Nixon (police officer) headed toward the trunk. I took a couple of steps forward with outstretched arms to signify no ill intent, and again asked to see a warrant. In response, Officers Middleton and Murr grabbed my hands and arms, and placed me in a restraint. I was obviously immobilized. Nixon looked at me and said, ‘You don’t have your license.’ He began punching me in the face. All three cops then began beating me with their fists, a police radio, and a police issue ‘Mag’ flashlight. I heard Murr yell, ‘He’s reaching for her gun.’ As I struggled just to breathe, I yelled with every ounce of energy, ‘No I'm not. No I'm not. I'm not reaching for anything.’

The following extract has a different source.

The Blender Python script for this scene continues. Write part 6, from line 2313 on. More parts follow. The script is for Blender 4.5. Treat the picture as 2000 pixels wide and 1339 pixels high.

Paintings can make us feel what it might be like to suffer what the Alex-es of the world suffer. Others suffer, but we will not allow ourselves to empathize too much. Words, yes. But pictures, too upsetting. Social media honors those boundaries by censoring images like this painting.

What if we let ourselves feel and see others' suffering? We just might have to answer the call to participate in finding solutions. Our shared humanity will demand it of us. Yes, it will. We will suffer a crisis of conscience if we don't. So we avoid asking too many questions, and end up even more uncomfortable with circumstances and ourselves. Wanting to be part of the solution does not mean we abandon our lives for the cause.

Answering the call to act is personal. WE are the answer to the thoughts and prayers being offered after every human tragedy. WE are the instruments of change, large and small. One person’s march on Washington is another’s quiet admission at a cocktail party that she called her congresswoman to demand bad cops be removed from the force.

I paint Art As Social Inquiry’s paintings to help us find our bravery to be truthful with ourselves, and to encourage us to become change agents. Our success is not measured by how big we respond, but that we listen to our sweet inner voices reminding us of our beautiful shared humanity, and act accordingly.